Incidentally I believe his room at the old George Hotel is still the Dickens suite.
CARLO.
03 Dec 2024 17:36:23
Thanks for the heads-up Stokey. It sounds like a great place to visit. Will you please stop going on about my disability though? I assume you mean well but it makes me feel like a 2nd-class citizen.
03 Dec 2024 18:02:08
Yes apologies mate. I think it’s good to see responsible organisations carrying out due diligence. Long overdue in my opinion. ?.
03 Dec 2024 19:05:29
Stokey - ever get the feeling you've been 'ad? I knew I'd get you if I played the 'spaz-card' mate! Treble-bluff my friend.
Of course I appreciate your consideration of my circumstances. I hope you'll quickly realise if/ when we meet up on the 14th that I don't define myself by being physically disabled though. I'm still Al, albeit Legless at the same time! Unfortunately, I've met many disabled people who do define themselves as such and live their lives with a massive chip on their shoulder. I just tell these people that they should lighten-up and get on with living a positive life instead of moping and bitching about their circumstances. That often doesn't go down well, but if I can inspire just one disabled person to do a great thing that's good enough for me!
03 Dec 2024 19:45:26
Curses! You have me there Sir. Drat, double drat and treble drat. ………. ????.
03 Dec 2024 22:22:28
I bet you take a book to bed and the toilet
You should apply to go on who wants to be a millionaire, be a shoe in
Or the chase as chasers wouldn't stand a chance
Being serious here.
04 Dec 2024 13:22:56
I’m a bit in the dark about those shows you’ve just mentioned DTP. Never seen them. Are they quiz based?

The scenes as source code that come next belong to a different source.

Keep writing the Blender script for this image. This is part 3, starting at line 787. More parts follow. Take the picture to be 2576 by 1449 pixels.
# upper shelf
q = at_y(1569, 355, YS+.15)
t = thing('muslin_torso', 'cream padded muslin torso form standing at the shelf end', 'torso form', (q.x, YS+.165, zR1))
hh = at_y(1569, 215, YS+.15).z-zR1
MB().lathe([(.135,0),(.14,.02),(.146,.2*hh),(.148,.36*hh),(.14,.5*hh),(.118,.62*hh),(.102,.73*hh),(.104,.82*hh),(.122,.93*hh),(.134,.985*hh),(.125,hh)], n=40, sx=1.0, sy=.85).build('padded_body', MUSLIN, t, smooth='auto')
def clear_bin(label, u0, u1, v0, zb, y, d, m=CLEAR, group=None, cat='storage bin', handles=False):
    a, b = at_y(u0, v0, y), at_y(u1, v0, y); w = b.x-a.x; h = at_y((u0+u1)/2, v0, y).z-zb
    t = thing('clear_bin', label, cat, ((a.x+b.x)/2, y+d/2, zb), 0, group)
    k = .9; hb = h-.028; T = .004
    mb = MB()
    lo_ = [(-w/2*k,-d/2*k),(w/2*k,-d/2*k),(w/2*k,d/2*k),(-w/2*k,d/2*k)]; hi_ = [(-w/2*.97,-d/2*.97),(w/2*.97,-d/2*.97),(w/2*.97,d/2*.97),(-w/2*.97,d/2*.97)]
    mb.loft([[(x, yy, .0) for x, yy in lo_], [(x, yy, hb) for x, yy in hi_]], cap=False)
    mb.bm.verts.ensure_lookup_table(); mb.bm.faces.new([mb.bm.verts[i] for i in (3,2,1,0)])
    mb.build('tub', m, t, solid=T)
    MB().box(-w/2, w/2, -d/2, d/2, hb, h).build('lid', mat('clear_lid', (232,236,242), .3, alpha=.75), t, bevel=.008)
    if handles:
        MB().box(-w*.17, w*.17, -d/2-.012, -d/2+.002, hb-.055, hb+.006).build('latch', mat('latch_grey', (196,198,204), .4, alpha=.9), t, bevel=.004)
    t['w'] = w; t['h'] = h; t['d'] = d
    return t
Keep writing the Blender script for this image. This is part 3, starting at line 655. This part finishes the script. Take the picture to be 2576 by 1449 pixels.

I do take a book to bed sometimes but the loo is usually thinking time mate…… by the way there's a tremendous chapter in James Joyce’s stream of consciousness novel “Ulysses “ about a man having a dump. It’s a send up of the Iliad”. You should have a read of both and compare them.
Away from matters scatological my ideal reading environment is sitting doing so in front of a wood burner sipping from a good malt whiskey on a cold winters day. Man, that’s living …… ????.